An amendment in 2018 changed this, allowing the inclusion of essentially all renewable energy sources. The fact that they were first excluded, Bakke told me, reflects the general distrust energy authorities have for smaller-scale energy projects because they can bypass centralized systems management.
“The right path would have been the more difficult one — to ask the utilities to work out a system whereby all renewable power was counted and integrated in the 2030 goal,” Bakke says of the 2015 law. “There’s a ton of rooftop solar available.”
As if the complexity of the emerging grid weren’t enough, the problems facing energy producers will grow worse with as temperatures rise. Mikhail Chester, an associate professor at Arizona State University’s School of Sustainable Engineering and the Built Environment, points out that much of the current U.S. electrical grid was built decades ago and designed to cope with temperatures and environmental conditions typical of the past three or four decades. As temperatures rise, the efficiency of both energy generation and distribution is likely to suffer — power lines can’t dissipate heat quickly enough, and components fail more frequently. In a modeling study of Arizona’s grid, Chester and colleagues estimated that every 1-degree-Celsius rise in temperatures will make key power-system components fail three times as quickly and make cascading power outages 30 times more likely.
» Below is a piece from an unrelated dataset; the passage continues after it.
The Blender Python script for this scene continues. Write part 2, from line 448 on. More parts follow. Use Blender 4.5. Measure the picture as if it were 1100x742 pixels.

Hence, there’s an urgent need to figure out how to re-engineer the grid to be more resilient even as the climate becomes more unstable.
“How to do this is the trillion-dollar question,” says Chester, “and there’s no clean answer at this point. The science and engineering are emerging; the question is, Are they emerging and being implemented fast enough?”
As in California, we’re likely to see encouraging surges of success in implementing renewable energy, followed by unanticipated failures, as a diversified power industry — along with millions of individual energy producers — feels its way by trial and error toward an electrical grid able to cope with an uncertain climate future.
What’s clear, notes Bakke, “is that we cannot continue to make electricity from fossil fuels. Because of climate change, it just keeps getting hotter and harder. So we have to find a way to do it with renewables. In California, our efforts are currently failing, and maybe, in the end, we will fail.”
But Bakke is optimistic. “There are so many really smart people working to make it happen,” she says. “But we don’t know if it’s even possible — especially as climate conditions grow worse — to have an electrical grid of the kind we’ve been used to.”